Interlayer Raman modes in twisted bilayer TMDCs

TL;DR

This paper introduces a Raman spectroscopy method to analyze interlayer coupling in twisted bilayer TMDCs, revealing how the C-exciton resonance enhances interlayer Raman modes, which serve as a measure of interlayer interaction.

Contribution

It demonstrates that optical interlayer Raman modes, activated at the C-exciton resonance, can quantify interlayer coupling in twisted bilayer TMDCs, advancing understanding of their physical properties.

Findings

Interlayer Raman modes are enhanced at the C-exciton resonance.

These modes can be used to measure interlayer coupling strength.

The approach provides insights into the electronic interactions in twisted bilayer TMDCs.

Abstract

Twisted bilayer two-dimensional transition-metal dichalgocenides (TMDCs) exhibit a range of novel phenomena such as the formation of moir\'e excitons and strongly correlated phases. The coupling between the layers is crucial for the resulting physical properties and depends not just on the twist angle but also on the details of the fabrication process.
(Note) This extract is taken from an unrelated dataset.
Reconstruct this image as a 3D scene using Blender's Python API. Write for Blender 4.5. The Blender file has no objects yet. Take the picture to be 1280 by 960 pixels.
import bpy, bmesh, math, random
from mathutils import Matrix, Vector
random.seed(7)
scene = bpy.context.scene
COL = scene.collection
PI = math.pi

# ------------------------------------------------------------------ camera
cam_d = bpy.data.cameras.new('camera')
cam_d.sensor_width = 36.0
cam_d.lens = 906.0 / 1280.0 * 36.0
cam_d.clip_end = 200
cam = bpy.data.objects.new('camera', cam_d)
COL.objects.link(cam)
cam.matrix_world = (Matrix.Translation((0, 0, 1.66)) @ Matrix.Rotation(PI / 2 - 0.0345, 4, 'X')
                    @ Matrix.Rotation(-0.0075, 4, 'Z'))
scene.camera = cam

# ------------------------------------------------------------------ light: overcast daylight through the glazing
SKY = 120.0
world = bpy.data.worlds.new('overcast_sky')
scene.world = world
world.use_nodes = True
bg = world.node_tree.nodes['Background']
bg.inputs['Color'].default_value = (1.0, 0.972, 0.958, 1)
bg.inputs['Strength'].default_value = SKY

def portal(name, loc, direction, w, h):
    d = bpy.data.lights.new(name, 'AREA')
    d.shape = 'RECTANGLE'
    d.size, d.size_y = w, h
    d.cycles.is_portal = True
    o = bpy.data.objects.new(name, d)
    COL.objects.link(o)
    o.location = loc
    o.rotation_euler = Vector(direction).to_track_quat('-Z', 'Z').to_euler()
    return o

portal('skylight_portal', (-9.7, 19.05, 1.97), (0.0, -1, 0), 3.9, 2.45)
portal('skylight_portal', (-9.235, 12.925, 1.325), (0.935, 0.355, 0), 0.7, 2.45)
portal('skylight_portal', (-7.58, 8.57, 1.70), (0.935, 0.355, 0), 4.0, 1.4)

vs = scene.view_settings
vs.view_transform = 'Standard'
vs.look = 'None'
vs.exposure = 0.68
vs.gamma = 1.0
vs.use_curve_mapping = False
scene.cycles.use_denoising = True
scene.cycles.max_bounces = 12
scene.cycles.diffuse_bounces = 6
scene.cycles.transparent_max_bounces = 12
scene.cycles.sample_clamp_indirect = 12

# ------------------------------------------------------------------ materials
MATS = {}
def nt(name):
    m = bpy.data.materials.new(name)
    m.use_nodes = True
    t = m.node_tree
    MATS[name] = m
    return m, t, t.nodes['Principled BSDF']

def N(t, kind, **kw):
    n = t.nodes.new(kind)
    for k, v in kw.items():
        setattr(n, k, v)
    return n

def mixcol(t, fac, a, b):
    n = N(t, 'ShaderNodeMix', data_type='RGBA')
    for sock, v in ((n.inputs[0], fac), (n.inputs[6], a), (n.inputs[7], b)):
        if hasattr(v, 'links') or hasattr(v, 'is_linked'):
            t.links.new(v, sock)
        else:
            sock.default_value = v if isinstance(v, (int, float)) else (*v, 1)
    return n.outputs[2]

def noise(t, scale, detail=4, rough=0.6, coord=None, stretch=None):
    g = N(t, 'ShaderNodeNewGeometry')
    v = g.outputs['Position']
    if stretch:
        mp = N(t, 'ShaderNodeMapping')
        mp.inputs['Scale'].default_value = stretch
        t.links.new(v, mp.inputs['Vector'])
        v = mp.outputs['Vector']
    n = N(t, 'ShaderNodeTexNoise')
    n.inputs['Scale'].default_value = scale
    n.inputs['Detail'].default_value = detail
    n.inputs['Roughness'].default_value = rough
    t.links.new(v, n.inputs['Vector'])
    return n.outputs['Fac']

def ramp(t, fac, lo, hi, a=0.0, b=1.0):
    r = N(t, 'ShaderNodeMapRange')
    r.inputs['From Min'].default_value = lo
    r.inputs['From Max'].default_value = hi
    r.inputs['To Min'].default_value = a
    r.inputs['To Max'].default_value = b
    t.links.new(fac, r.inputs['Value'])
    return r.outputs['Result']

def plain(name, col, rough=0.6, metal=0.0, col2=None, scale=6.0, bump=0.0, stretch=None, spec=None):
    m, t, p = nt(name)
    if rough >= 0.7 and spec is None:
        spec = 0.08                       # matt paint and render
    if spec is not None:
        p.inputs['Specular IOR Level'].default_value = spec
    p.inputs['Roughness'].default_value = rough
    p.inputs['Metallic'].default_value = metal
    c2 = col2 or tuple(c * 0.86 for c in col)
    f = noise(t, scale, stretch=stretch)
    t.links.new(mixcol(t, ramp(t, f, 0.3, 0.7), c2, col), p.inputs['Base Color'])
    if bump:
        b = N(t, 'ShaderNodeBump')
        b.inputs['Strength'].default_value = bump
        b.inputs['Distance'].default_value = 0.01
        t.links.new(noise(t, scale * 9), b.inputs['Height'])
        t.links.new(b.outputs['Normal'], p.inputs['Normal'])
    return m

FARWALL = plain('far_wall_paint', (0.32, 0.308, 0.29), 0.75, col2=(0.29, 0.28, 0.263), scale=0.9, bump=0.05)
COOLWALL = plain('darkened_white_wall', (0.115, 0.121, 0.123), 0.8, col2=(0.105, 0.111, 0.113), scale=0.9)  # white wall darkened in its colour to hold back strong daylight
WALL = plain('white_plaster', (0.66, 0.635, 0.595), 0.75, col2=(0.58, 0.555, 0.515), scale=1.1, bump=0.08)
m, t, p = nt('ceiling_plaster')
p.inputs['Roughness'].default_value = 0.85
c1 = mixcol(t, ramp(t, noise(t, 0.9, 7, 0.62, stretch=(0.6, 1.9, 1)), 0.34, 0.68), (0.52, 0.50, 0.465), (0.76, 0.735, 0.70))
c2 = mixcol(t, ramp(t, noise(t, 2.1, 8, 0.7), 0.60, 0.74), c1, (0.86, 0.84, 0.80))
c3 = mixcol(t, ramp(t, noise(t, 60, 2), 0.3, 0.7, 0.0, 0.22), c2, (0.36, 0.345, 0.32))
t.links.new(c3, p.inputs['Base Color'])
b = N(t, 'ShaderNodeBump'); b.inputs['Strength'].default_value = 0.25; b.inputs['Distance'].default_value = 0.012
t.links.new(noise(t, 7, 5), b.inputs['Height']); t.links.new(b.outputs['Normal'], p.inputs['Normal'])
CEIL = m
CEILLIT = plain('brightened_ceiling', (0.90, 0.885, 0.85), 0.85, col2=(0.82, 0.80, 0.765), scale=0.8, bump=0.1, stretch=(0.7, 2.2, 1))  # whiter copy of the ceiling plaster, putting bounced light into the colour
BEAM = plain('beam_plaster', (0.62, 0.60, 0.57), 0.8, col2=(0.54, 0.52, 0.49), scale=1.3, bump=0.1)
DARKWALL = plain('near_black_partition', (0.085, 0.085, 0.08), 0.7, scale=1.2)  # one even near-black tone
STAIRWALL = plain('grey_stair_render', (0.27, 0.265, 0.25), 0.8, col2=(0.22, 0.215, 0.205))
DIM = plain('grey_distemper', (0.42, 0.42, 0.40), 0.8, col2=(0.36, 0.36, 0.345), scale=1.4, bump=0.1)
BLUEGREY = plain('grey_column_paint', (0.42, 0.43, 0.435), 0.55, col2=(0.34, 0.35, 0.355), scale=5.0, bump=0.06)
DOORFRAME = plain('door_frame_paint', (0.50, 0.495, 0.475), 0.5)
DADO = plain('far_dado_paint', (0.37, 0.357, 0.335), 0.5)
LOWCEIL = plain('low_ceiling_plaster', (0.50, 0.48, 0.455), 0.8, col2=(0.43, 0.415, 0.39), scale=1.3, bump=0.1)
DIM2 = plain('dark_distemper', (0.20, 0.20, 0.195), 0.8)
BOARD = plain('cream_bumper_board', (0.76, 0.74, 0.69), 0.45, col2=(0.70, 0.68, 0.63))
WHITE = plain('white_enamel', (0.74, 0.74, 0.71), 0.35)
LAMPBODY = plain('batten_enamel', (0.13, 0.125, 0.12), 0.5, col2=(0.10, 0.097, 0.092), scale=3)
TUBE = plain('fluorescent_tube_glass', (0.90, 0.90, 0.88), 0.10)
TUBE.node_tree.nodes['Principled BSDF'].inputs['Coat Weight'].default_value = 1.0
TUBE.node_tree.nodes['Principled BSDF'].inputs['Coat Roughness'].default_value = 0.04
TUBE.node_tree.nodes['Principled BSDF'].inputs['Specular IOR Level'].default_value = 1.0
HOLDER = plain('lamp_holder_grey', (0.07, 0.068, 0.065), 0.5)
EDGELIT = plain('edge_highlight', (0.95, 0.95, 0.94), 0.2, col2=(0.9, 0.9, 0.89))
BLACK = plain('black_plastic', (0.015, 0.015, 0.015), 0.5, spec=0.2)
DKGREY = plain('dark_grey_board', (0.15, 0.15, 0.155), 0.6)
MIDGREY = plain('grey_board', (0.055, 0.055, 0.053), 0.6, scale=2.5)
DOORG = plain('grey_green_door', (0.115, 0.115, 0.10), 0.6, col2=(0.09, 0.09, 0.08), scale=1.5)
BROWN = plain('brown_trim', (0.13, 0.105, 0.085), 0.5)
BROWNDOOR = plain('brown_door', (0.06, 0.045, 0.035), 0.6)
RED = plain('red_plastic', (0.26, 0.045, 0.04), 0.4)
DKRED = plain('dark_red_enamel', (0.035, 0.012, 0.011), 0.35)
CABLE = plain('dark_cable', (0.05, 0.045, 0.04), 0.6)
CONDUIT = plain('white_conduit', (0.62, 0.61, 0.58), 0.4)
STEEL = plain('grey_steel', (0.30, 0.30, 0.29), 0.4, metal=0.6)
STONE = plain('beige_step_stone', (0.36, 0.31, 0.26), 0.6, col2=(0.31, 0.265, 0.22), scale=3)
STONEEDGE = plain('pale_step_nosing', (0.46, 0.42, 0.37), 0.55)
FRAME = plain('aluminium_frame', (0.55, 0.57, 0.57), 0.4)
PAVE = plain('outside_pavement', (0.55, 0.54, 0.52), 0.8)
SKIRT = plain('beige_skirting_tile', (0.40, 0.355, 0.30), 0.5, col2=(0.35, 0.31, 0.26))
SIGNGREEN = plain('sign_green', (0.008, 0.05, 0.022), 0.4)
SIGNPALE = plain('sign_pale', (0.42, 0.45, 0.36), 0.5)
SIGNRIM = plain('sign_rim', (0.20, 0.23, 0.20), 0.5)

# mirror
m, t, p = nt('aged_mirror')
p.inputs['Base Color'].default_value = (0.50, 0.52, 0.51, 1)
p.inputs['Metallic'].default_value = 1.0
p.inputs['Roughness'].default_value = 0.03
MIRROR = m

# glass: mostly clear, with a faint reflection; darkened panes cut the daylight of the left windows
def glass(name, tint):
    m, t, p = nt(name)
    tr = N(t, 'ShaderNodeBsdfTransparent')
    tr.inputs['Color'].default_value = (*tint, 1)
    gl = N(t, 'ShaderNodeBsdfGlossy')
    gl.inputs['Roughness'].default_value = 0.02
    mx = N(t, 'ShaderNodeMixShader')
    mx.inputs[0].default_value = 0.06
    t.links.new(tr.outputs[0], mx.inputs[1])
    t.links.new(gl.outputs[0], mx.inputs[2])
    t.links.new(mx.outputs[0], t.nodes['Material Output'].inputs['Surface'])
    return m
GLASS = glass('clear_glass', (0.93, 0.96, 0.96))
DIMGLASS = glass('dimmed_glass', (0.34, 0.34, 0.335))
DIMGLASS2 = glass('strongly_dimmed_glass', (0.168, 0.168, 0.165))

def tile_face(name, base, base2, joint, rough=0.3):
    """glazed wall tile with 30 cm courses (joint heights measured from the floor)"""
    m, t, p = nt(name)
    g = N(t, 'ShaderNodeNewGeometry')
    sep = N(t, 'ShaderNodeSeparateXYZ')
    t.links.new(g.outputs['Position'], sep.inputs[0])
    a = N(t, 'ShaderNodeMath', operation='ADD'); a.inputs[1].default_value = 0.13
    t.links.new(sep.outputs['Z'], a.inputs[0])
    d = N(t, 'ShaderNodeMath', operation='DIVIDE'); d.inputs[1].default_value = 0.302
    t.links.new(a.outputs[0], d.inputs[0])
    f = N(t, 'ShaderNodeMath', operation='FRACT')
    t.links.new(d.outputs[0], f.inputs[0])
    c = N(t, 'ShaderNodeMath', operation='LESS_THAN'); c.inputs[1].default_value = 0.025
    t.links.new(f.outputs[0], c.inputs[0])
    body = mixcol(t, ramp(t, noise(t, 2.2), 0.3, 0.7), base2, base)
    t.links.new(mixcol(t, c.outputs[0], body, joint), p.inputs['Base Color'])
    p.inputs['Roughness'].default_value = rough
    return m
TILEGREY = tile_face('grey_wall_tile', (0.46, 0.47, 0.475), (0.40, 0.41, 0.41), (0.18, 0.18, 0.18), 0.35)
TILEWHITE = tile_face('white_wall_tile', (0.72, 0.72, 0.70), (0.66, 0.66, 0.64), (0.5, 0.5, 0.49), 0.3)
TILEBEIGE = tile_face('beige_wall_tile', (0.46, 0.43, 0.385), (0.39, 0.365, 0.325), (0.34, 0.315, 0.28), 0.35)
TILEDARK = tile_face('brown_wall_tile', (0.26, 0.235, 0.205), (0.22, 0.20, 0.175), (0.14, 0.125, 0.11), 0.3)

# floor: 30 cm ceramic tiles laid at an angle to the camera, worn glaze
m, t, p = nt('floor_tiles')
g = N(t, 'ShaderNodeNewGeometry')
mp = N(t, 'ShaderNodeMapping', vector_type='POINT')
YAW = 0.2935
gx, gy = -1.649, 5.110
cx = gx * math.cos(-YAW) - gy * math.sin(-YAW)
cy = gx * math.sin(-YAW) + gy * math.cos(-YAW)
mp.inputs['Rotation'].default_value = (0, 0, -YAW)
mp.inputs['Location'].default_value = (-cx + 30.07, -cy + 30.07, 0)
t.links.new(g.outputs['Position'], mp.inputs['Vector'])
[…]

Here, we present an approach for the analysis of this interlayer coupling via Raman spectroscopy. By exciting the C-exciton resonance of the TMDCs, optical (high-frequency) interlayer Raman modes are activated that are too weak in intensity at excitation energies far below the C exciton. This is due to the wave function of the C exciton, which expands - in contrast to A and B excitons - over both layers and, therefore, couples the layers electronically. We present optical interlayer Raman modes in twisted 2L TMDCs and show that they can be used as a measure of the interlayer coupling between the individual layers.